Suzanne Brøgger is a Danish icon. With her 1973 collection of essays Fri os fra kœrligheden (Deliver Us from Love) she put herself on the map as a powerful feminist voice and became the spokesperson for a whole generation of Scandinavian women. She wants change and challenges traditional boundaries of sexuality and gender in her work. In her early writings, there is a distinct polemic voice fighting for social transformation, but later on in her authorship, Brøgger becomes more philosophical, posing the big existential questions about human life. She fills her stories with herself, transgressing the line between fiction and autobiography, in order to convey the spirit of the age she is living in. But using herself as material has led to a lifetime of trying to balance the role of subject and object. Because in addition to being an author, Brøgger is a striking beauty with an aura of sensuality – a combination that has spurred curiosity and desire since she made her debut in the public sphere. However, it seems this has only prompted Brøgger to be more innovative, constantly reinventing herself and her writing, flouting generic conventions.

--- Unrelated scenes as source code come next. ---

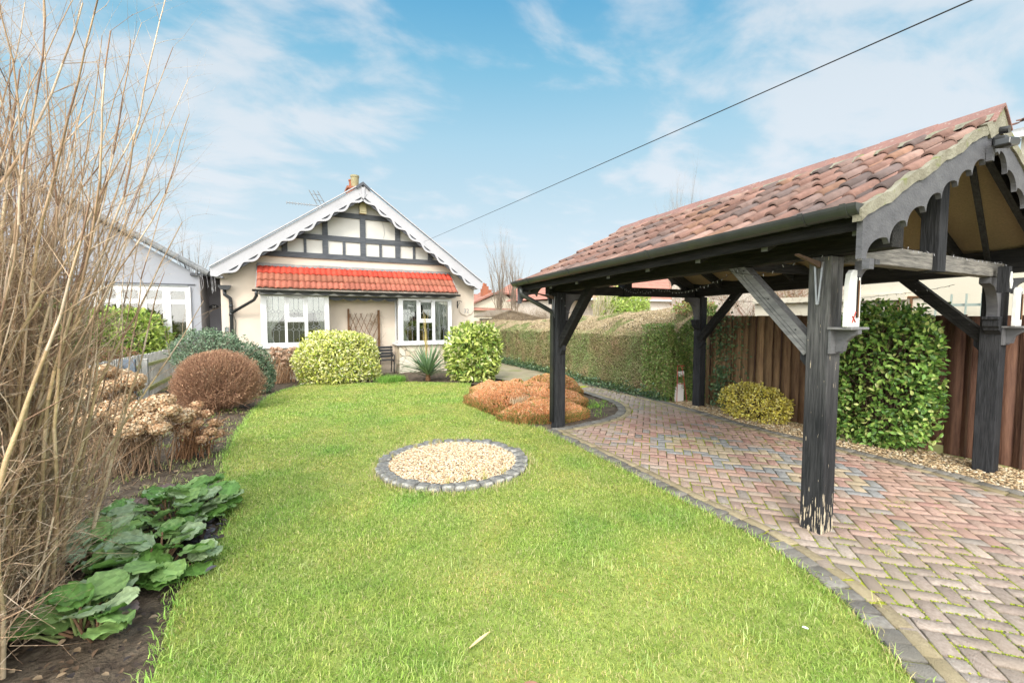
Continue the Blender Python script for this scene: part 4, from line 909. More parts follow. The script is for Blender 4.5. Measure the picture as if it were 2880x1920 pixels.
# king posts
def king(y0,y1,zb):
    b=MB(); b.box(5.02,5.185,y0,y1,zb,rz(3.19,y0)); b.build('king_post',M['postX'],K,bevel=.005)
king(1.70,1.83,2.09); king(5.64,5.80,2.03)
# braces along the length, each grooved
def brace(x0,x1,p0,p1,d=.115,mt='greywood'):
    """p0,p1 (y,z) lower and upper ends, d depth"""
    v=Vector((p1[0]-p0[0],p1[1]-p0[1])).normalized(); n_=Vector((-v.y,v.x))*d/2; xm=(x0+x1)/2
    b=MB(); ext=.05
    A=Vector(p0)-v*ext;B=Vector(p1)+v*ext; fr=[(-1,-.42),(-.34,.05),(.13,1)]
    for a,c in fr:
        q=[A+n_*a,B+n_*a,B+n_*c,A+n_*c]; b.add([(x,p.x,p.y) for x in (x0,x1) for p in q],[(0,1,2,3),(7,6,5,4),(0,4,5,1),(1,5,6,2),(2,6,7,3),(3,7,4,0)])
    q=[A-n_*.98,B-n_*.98,B+n_*.98,A+n_*.98]; xa,xb=x0+.008,x1-.008
    b.add([(x,p.x,p.y) for x in (xa,xb) for p in q],[(0,1,2,3),(7,6,5,4),(0,4,5,1),(1,5,6,2),(2,6,7,3),(3,7,4,0)])
    o=b.build('brace',M[mt],K)
    foot=MB(); foot.prism([(p0[0]-.03,p0[1]-.20),(p0[0]+.045,p0[1]-.11),(p0[0]+.045,p0[1]-.02),(p0[0]-.03,p0[1]-.02)] if p1[0]>p0[0] else [(p0[0]+.03,p0[1]-.20),(p0[0]-.045,p0[1]-.11),(p0[0]-.045,p0[1]-.02),(p0[0]+.03,p0[1]-.02)],lambda a,c:(x0+.02,a,c),(x1-x0-.04,0,0)); foot.build('brace_block',M['postX'],K)
    bl=MB()
    for t in (.18,.5,.82):
        c=A.lerp(B,t)+n_*.5; bl.tube([(x0-.004,c.x,c.y),(x0+.004,c.x,c.y)],.007,8)
    bl.build('bolt_head',M['wire'],o)
brace(3.635,3.745,(2.0,1.47),(2.66,2.19)); brace(3.63,3.735,(5.48,1.31),(4.80,2.10),mt='beamY')
brace(6.745,6.85,(1.91,1.49),(2.60,2.17),mt='beamY'); brace(6.76,6.86,(5.57,1.30),(4.86,2.10),mt='beamY')
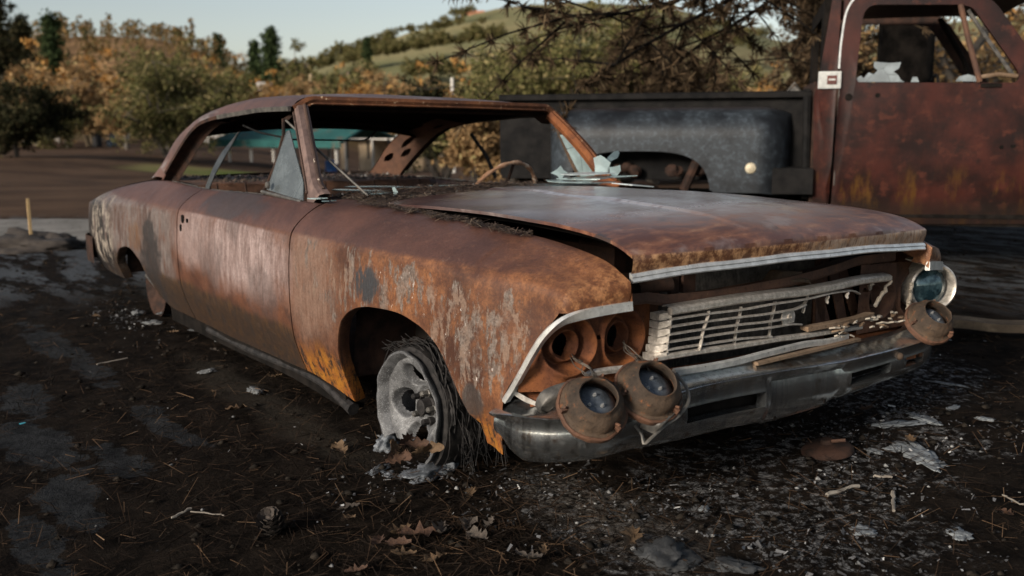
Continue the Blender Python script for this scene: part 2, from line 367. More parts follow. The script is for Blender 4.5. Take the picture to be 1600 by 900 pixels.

Brøgger’s collection of essays A Fighting Pig’s Too Tough to Eat is now out in a beautiful new reprint. It contains several essays, including ‘Who Needs Witches’ where she celebrates female power and the human body, and ‘The Love of Death’ which starts out with an allegorical train ride where a woman is either having sex or dying; Brøgger is investigating our fear, disgust and fascination with both phenomena. In the midsection of A Fighting Pig’s Too Tough to Eat, you will find a short novel with the same title. This novel is one of Brøgger’s most popular books and is about rural life in the small community Løve, interwoven with observations of the Cluny Tapestries, The Lady and the Unicorn. It is an exploration of the concepts of alterity, textuality and change and is divided into sections according to the senses, with chapter titles like ‘To Taste’ and ‘To Touch’.

We hope that you will enjoy this reprint and that it might stir you to think differently about the world we live in.